On October 1, 1873, the school opened in a residence at Sixth Street and Washington Avenue. The first Sisters of St. Mary to begin instructing at the Waco academy were Mother Emelie, Sister Mary Angela, and Sister Stanislaus. Although only three students attended that opening day, the school soon grew and the Sisters’ influence spread throughout the state. Within a year, the first brick was laid on what would become an impressive campus of Victorian-style brick structures that housed the academy for the rest of its existence.
Sacred Heart Academy was initially devoted to the education of girls, but the Waco academy—a day school offering first through twelfth grade—soon made exceptions. Sacred Heart allowed boys to attend grammar school through the eighth grade, reserving ninth through twelfth grade for young women. Only girls were allowed boarding privileges.
The academy welcomed students from non-Catholic denominations, too. The 1876 Waco city directory describes it as follows: “Its course of study is complete and comprehensive, and among its patrons and pupils are the representatives of the various denominations of the city and county.

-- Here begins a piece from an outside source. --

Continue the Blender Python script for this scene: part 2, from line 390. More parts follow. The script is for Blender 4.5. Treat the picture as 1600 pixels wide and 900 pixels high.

Its conduct and discipline are free from sectarianism.”
However, student enrollment had dwindled by 1946. Only six girls boarded that year which would become the last year of operation for the academy. After more than seventy years, so ended a chapter in the ministry of a group of Sisters who came from New York “to open a school for young ladies in a rough-and-tumble Waco celebrated for its gun fights.” After the academy’s closing, the building and site were sold and slated for demolition. This didn’t happen until July 1951, “when the last brick was carried away.” Consequently, the area where the academy once stood for decades was turned into a parking lot.
Despite the Waco school’s closure, the Sisters of St. Mary of Namur remained active missionaries and educators throughout Texas and the rest of the nation. A recent quote from the Sisters describes the way in which their “early calling to Christian formation continues at the heart of [their] ministry.” This “early calling” that brought them here to Waco in 1873, with their roots in Belgium, led to their passion to influence many in their mission work in faraway lands—even in a “rough-and-tumble Waco” of the 1870s.